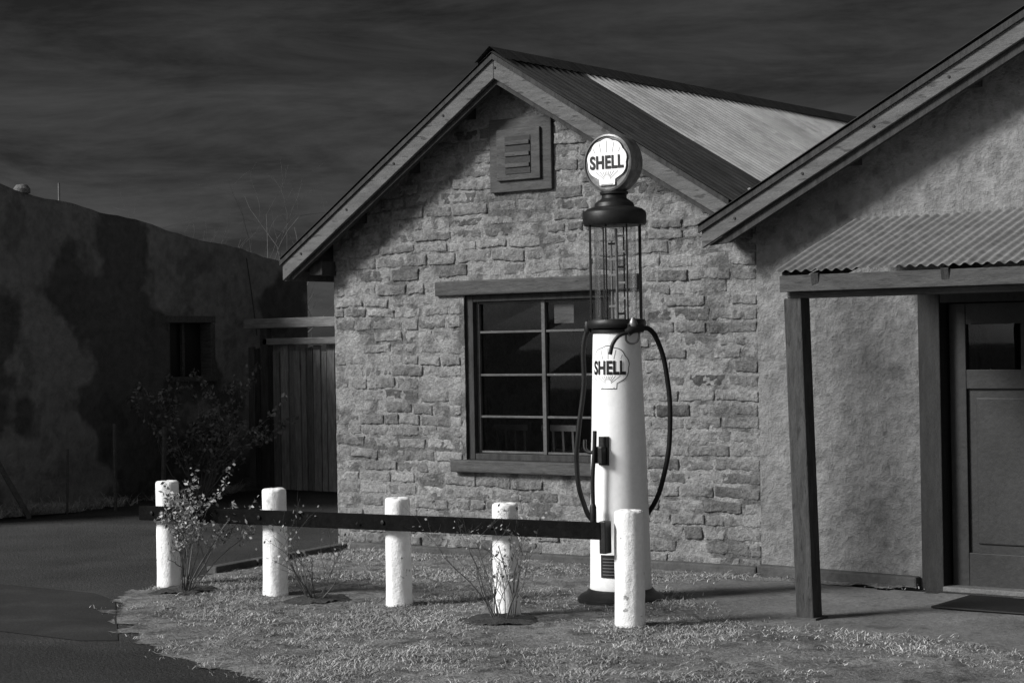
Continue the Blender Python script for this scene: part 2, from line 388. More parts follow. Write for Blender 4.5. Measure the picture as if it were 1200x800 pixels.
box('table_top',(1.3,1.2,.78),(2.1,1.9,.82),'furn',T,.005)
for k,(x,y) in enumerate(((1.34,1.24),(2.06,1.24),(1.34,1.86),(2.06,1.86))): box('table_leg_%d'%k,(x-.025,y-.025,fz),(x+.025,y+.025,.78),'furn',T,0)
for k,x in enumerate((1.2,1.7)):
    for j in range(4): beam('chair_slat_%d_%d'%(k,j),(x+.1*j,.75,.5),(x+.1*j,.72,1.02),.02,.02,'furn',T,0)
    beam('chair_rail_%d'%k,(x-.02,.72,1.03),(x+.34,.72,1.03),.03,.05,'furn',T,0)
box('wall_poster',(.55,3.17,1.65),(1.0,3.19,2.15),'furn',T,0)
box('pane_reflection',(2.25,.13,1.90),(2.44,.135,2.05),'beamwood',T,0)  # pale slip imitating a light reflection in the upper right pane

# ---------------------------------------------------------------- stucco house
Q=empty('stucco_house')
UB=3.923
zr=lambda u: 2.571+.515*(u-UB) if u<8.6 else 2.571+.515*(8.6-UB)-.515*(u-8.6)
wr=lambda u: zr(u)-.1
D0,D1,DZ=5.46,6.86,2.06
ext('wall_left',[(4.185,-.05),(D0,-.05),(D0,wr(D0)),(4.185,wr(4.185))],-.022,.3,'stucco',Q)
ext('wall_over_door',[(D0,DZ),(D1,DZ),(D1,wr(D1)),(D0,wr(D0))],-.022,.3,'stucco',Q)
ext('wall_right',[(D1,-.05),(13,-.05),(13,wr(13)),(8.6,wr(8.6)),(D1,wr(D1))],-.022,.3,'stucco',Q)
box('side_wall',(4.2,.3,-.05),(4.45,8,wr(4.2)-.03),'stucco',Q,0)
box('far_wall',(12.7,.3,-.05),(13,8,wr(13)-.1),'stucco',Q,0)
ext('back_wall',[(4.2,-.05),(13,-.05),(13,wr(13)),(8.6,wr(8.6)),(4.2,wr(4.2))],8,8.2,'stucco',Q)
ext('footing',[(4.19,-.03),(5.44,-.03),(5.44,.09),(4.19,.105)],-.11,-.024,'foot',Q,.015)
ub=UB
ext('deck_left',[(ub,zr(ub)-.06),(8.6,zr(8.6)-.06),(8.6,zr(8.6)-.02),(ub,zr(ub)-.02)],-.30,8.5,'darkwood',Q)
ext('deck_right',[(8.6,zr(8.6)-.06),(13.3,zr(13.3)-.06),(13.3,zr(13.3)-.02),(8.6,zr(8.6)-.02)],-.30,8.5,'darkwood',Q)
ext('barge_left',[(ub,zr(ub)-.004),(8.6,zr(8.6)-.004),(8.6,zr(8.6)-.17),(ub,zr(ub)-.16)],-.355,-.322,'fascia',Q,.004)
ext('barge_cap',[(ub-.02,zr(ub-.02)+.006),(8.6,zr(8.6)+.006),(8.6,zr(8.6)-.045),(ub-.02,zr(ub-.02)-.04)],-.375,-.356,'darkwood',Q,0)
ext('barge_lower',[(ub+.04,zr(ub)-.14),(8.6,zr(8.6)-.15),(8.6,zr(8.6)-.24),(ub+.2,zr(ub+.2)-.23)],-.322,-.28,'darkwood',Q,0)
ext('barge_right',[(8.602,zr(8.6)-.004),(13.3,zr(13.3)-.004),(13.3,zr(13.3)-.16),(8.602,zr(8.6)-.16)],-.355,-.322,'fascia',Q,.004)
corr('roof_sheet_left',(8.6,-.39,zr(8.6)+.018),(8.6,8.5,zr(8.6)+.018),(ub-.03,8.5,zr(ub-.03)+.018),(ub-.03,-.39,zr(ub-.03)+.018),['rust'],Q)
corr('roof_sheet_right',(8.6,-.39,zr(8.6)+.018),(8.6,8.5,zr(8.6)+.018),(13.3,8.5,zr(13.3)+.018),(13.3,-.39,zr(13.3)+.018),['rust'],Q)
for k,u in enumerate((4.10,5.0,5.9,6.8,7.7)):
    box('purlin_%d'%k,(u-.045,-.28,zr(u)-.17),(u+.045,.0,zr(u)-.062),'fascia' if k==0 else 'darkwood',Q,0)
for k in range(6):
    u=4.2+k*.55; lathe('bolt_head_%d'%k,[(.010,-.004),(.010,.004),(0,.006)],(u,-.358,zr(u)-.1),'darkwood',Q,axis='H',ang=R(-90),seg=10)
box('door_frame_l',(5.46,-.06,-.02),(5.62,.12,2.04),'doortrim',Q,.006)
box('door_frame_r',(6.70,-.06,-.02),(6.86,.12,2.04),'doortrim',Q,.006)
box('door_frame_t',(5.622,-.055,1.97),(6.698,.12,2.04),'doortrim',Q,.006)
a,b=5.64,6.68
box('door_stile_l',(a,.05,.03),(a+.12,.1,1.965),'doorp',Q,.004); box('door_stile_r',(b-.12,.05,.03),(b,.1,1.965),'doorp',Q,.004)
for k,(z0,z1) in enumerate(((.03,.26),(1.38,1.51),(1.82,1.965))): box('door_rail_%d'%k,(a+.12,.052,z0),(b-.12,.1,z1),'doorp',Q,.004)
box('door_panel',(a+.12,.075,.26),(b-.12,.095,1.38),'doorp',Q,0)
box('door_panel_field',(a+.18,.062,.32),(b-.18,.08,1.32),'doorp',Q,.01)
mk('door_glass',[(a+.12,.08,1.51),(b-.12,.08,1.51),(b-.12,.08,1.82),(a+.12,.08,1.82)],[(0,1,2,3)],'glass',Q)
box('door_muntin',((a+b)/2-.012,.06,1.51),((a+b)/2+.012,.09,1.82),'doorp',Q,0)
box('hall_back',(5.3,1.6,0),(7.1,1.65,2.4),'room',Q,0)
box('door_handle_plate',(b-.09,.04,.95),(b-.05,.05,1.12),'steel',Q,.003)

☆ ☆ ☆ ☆

**Your goal:** Keep every word of the data as it is when you write it out, but drop the pictures.

**Result of the task:**
Continue the Blender Python script for this scene: part 2, from line 388. More parts follow. Write for Blender 4.5. Measure the picture as if it were 1200x800 pixels.
box('table_top',(1.3,1.2,.78),(2.1,1.9,.82),'furn',T,.005)
for k,(x,y) in enumerate(((1.34,1.24),(2.06,1.24),(1.34,1.86),(2.06,1.86))): box('table_leg_%d'%k,(x-.025,y-.025,fz),(x+.025,y+.025,.78),'furn',T,0)
for k,x in enumerate((1.2,1.7)):
    for j in range(4): beam('chair_slat_%d_%d'%(k,j),(x+.1*j,.75,.5),(x+.1*j,.72,1.02),.02,.02,'furn',T,0)
    beam('chair_rail_%d'%k,(x-.02,.72,1.03),(x+.34,.72,1.03),.03,.05,'furn',T,0)
box('wall_poster',(.55,3.17,1.65),(1.0,3.19,2.15),'furn',T,0)
box('pane_reflection',(2.25,.13,1.90),(2.44,.135,2.05),'beamwood',T,0)  # pale slip imitating a light reflection in the upper right pane

# ---------------------------------------------------------------- stucco house
Q=empty('stucco_house')
UB=3.923
zr=lambda u: 2.571+.515*(u-UB) if u<8.6 else 2.571+.515*(8.6-UB)-.515*(u-8.6)
wr=lambda u: zr(u)-.1
D0,D1,DZ=5.46,6.86,2.06
ext('wall_left',[(4.185,-.05),(D0,-.05),(D0,wr(D0)),(4.185,wr(4.185))],-.022,.3,'stucco',Q)
ext('wall_over_door',[(D0,DZ),(D1,DZ),(D1,wr(D1)),(D0,wr(D0))],-.022,.3,'stucco',Q)
ext('wall_right',[(D1,-.05),(13,-.05),(13,wr(13)),(8.6,wr(8.6)),(D1,wr(D1))],-.022,.3,'stucco',Q)
box('side_wall',(4.2,.3,-.05),(4.45,8,wr(4.2)-.03),'stucco',Q,0)
box('far_wall',(12.7,.3,-.05),(13,8,wr(13)-.1),'stucco',Q,0)
ext('back_wall',[(4.2,-.05),(13,-.05),(13,wr(13)),(8.6,wr(8.6)),(4.2,wr(4.2))],8,8.2,'stucco',Q)
ext('footing',[(4.19,-.03),(5.44,-.03),(5.44,.09),(4.19,.105)],-.11,-.024,'foot',Q,.015)
ub=UB
ext('deck_left',[(ub,zr(ub)-.06),(8.6,zr(8.6)-.06),(8.6,zr(8.6)-.02),(ub,zr(ub)-.02)],-.30,8.5,'darkwood',Q)
ext('deck_right',[(8.6,zr(8.6)-.06),(13.3,zr(13.3)-.06),(13.3,zr(13.3)-.02),(8.6,zr(8.6)-.02)],-.30,8.5,'darkwood',Q)
ext('barge_left',[(ub,zr(ub)-.004),(8.6,zr(8.6)-.004),(8.6,zr(8.6)-.17),(ub,zr(ub)-.16)],-.355,-.322,'fascia',Q,.004)
ext('barge_cap',[(ub-.02,zr(ub-.02)+.006),(8.6,zr(8.6)+.006),(8.6,zr(8.6)-.045),(ub-.02,zr(ub-.02)-.04)],-.375,-.356,'darkwood',Q,0)
ext('barge_lower',[(ub+.04,zr(ub)-.14),(8.6,zr(8.6)-.15),(8.6,zr(8.6)-.24),(ub+.2,zr(ub+.2)-.23)],-.322,-.28,'darkwood',Q,0)
ext('barge_right',[(8.602,zr(8.6)-.004),(13.3,zr(13.3)-.004),(13.3,zr(13.3)-.16),(8.602,zr(8.6)-.16)],-.355,-.322,'fascia',Q,.004)
corr('roof_sheet_left',(8.6,-.39,zr(8.6)+.018),(8.6,8.5,zr(8.6)+.018),(ub-.03,8.5,zr(ub-.03)+.018),(ub-.03,-.39,zr(ub-.03)+.018),['rust'],Q)
corr('roof_sheet_right',(8.6,-.39,zr(8.6)+.018),(8.6,8.5,zr(8.6)+.018),(13.3,8.5,zr(13.3)+.018),(13.3,-.39,zr(13.3)+.018),['rust'],Q)
for k,u in enumerate((4.10,5.0,5.9,6.8,7.7)):
    box('purlin_%d'%k,(u-.045,-.28,zr(u)-.17),(u+.045,.0,zr(u)-.062),'fascia' if k==0 else 'darkwood',Q,0)
for k in range(6):
    u=4.2+k*.55; lathe('bolt_head_%d'%k,[(.010,-.004),(.010,.004),(0,.006)],(u,-.358,zr(u)-.1),'darkwood',Q,axis='H',ang=R(-90),seg=10)
box('door_frame_l',(5.46,-.06,-.02),(5.62,.12,2.04),'doortrim',Q,.006)
box('door_frame_r',(6.70,-.06,-.02),(6.86,.12,2.04),'doortrim',Q,.006)
box('door_frame_t',(5.622,-.055,1.97),(6.698,.12,2.04),'doortrim',Q,.006)
a,b=5.64,6.68
box('door_stile_l',(a,.05,.03),(a+.12,.1,1.965),'doorp',Q,.004); box('door_stile_r',(b-.12,.05,.03),(b,.1,1.965),'doorp',Q,.004)
for k,(z0,z1) in enumerate(((.03,.26),(1.38,1.51),(1.82,1.965))): box('door_rail_%d'%k,(a+.12,.052,z0),(b-.12,.1,z1),'doorp',Q,.004)
box('door_panel',(a+.12,.075,.26),(b-.12,.095,1.38),'doorp',Q,0)
box('door_panel_field',(a+.18,.062,.32),(b-.18,.08,1.32),'doorp',Q,.01)
mk('door_glass',[(a+.12,.08,1.51),(b-.12,.08,1.51),(b-.12,.08,1.82),(a+.12,.08,1.82)],[(0,1,2,3)],'glass',Q)
box('door_muntin',((a+b)/2-.012,.06,1.51),((a+b)/2+.012,.09,1.82),'doorp',Q,0)
box('hall_back',(5.3,1.6,0),(7.1,1.65,2.4),'room',Q,0)
box('door_handle_plate',(b-.09,.04,.95),(b-.05,.05,1.12),'steel',Q,.003)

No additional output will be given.